### Given data

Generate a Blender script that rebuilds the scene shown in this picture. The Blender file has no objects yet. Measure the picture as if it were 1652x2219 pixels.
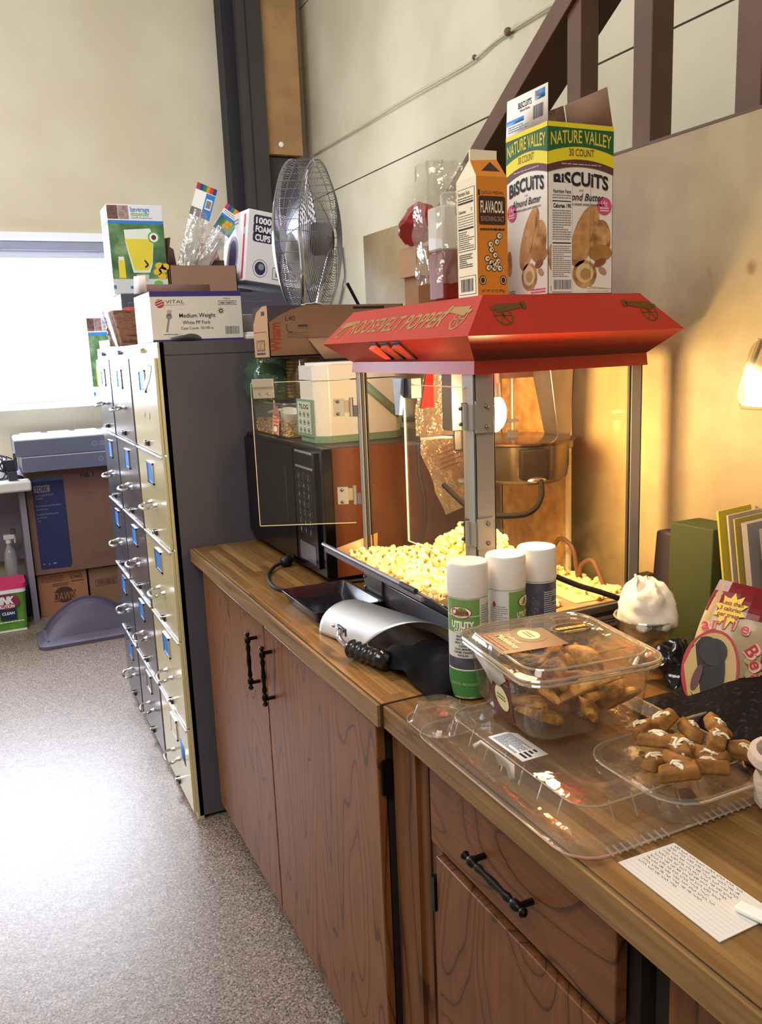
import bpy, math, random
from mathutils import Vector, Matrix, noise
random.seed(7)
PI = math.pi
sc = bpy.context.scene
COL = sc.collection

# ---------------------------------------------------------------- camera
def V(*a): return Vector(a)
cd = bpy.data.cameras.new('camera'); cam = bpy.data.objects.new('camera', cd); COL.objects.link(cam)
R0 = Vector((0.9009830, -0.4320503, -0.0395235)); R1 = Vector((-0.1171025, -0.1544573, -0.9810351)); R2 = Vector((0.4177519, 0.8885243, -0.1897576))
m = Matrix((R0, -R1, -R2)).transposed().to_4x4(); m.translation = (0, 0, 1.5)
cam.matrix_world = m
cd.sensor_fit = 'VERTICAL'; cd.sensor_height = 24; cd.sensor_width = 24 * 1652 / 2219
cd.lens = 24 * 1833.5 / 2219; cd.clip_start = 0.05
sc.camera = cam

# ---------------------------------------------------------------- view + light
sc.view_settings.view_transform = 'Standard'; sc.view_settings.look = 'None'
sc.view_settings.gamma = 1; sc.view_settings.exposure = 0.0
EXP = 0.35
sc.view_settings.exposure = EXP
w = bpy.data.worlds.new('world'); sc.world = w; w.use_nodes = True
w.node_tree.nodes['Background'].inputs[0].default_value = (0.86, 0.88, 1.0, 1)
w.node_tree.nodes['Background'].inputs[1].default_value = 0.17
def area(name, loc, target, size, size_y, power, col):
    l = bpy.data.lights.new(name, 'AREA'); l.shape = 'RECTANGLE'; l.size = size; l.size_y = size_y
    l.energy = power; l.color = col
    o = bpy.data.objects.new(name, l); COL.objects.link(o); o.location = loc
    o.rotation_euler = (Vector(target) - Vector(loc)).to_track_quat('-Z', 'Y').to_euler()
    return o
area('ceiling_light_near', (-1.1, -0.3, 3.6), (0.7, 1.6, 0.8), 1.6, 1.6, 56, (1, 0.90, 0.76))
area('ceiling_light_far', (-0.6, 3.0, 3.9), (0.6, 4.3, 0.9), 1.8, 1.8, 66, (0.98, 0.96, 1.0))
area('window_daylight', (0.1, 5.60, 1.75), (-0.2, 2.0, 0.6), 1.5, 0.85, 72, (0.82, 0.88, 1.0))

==

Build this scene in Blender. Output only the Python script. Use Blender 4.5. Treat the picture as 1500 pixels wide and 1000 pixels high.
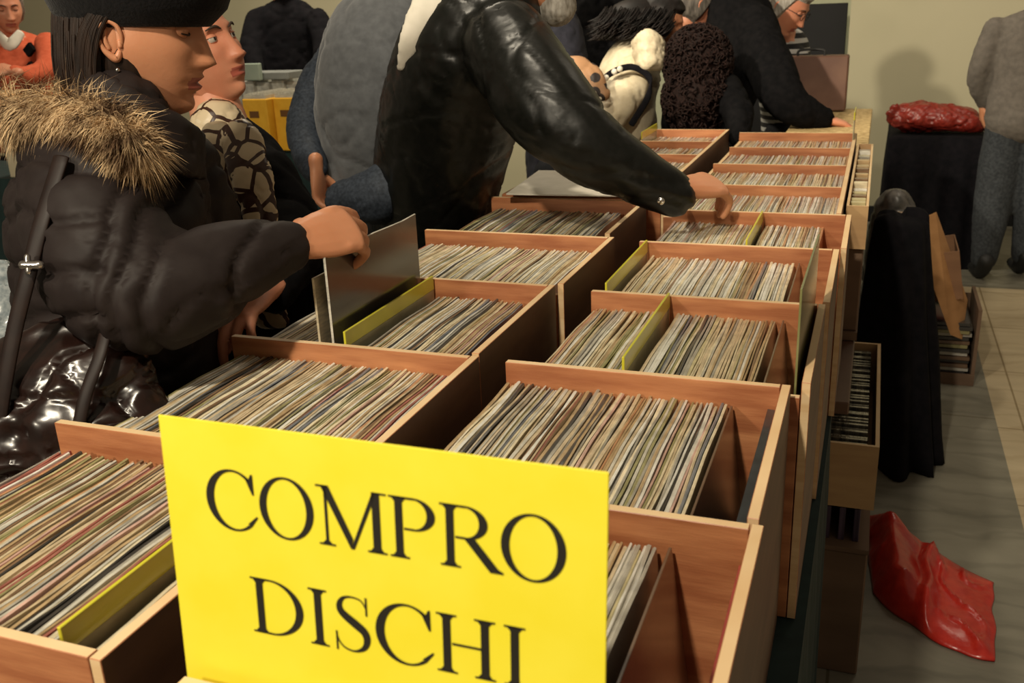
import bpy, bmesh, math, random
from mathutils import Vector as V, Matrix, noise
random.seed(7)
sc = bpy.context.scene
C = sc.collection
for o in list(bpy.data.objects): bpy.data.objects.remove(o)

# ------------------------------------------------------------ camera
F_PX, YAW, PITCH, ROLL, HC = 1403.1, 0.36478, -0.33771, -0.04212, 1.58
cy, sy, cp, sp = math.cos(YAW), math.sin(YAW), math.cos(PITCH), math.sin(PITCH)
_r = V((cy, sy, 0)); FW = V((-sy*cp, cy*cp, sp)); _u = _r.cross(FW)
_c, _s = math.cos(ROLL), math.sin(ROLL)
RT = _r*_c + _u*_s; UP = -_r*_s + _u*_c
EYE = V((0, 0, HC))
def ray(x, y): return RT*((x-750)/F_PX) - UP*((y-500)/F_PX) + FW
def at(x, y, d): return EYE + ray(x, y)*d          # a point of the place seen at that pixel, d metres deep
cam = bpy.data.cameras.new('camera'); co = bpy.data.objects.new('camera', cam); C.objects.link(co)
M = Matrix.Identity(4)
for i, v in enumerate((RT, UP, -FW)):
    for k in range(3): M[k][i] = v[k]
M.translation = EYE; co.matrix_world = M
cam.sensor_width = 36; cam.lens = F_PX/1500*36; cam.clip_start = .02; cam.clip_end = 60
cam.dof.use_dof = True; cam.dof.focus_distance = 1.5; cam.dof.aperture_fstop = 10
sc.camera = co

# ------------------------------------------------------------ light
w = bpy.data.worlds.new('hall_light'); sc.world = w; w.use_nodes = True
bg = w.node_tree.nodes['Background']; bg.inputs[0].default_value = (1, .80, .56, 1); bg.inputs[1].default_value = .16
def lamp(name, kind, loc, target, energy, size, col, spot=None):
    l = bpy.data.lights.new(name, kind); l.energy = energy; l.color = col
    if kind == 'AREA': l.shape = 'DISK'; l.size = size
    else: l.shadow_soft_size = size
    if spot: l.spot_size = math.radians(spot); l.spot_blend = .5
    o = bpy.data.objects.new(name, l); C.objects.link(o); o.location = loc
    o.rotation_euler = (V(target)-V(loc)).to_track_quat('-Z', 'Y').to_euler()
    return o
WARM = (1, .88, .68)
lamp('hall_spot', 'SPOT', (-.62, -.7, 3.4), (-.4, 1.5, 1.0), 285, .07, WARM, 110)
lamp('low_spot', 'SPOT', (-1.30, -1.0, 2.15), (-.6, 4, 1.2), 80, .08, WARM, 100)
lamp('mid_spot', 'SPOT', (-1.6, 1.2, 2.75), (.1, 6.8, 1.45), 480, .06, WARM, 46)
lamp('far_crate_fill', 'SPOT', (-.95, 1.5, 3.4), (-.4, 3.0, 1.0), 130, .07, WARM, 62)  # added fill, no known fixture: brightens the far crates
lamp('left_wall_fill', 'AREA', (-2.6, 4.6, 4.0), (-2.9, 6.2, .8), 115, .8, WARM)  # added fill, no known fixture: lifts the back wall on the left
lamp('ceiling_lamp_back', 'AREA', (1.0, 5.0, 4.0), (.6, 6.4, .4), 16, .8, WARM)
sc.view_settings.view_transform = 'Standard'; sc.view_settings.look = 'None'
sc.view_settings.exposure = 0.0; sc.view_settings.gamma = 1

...

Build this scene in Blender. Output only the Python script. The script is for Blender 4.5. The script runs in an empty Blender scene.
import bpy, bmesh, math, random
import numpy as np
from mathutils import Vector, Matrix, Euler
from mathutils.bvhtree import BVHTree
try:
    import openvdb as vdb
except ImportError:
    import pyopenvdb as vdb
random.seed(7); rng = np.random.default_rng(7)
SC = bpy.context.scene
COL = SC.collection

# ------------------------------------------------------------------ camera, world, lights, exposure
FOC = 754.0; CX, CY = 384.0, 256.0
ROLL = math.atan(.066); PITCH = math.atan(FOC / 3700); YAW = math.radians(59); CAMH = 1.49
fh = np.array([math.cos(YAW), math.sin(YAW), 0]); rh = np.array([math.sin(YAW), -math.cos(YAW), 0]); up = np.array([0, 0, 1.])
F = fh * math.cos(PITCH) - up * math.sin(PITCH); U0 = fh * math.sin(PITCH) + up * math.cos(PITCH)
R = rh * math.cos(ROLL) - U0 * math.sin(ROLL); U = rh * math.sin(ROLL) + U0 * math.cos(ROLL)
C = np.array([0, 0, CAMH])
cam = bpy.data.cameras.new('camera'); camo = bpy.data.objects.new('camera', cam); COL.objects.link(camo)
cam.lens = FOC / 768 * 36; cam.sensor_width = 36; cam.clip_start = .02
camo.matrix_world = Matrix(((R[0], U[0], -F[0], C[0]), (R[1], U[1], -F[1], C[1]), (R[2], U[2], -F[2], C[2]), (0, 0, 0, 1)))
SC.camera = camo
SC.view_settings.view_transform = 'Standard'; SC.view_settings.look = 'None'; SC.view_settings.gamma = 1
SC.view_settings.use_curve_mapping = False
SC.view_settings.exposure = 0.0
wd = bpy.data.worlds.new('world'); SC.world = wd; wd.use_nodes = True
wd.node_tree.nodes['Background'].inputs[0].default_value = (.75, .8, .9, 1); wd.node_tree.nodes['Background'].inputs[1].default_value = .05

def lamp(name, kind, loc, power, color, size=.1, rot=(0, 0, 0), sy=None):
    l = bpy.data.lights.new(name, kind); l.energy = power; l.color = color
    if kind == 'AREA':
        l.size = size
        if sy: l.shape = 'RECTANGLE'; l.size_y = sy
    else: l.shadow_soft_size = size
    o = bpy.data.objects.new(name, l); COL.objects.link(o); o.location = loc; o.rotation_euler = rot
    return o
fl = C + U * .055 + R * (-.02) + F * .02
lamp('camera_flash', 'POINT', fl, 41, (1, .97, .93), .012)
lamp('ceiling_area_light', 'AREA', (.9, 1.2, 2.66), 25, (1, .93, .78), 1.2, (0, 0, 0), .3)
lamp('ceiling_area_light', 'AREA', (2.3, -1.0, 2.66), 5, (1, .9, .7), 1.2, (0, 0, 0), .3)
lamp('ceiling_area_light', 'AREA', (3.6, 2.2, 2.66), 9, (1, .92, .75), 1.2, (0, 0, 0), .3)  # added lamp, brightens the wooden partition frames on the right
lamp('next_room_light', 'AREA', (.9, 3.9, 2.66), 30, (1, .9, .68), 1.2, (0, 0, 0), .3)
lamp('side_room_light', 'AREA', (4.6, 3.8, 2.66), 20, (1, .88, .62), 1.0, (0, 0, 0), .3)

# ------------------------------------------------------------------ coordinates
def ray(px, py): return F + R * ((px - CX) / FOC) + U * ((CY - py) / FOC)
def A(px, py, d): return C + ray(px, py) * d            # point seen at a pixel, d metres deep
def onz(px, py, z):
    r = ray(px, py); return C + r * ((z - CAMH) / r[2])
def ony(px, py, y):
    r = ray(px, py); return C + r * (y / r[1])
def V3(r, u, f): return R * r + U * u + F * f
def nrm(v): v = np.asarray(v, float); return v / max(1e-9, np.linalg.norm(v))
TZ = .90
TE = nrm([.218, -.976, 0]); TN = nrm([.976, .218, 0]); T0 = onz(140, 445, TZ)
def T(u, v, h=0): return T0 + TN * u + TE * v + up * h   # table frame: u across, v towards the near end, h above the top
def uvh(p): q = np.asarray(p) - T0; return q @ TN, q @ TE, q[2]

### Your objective
Reproduce the lines above starting at the one with "Build this scene in Blender. Output only the Python script. Use" and ending at the one with "for o in list(bpy.data.objects): bpy.data.objects.remove(o)", both included, exactly and with no pictures.

### The answer
Build this scene in Blender. Output only the Python script. Use Blender 4.5. Treat the picture as 1500 pixels wide and 1000 pixels high.
import bpy, bmesh, math, random
from mathutils import Vector as V, Matrix, noise
random.seed(7)
sc = bpy.context.scene
C = sc.collection
for o in list(bpy.data.objects): bpy.data.objects.remove(o)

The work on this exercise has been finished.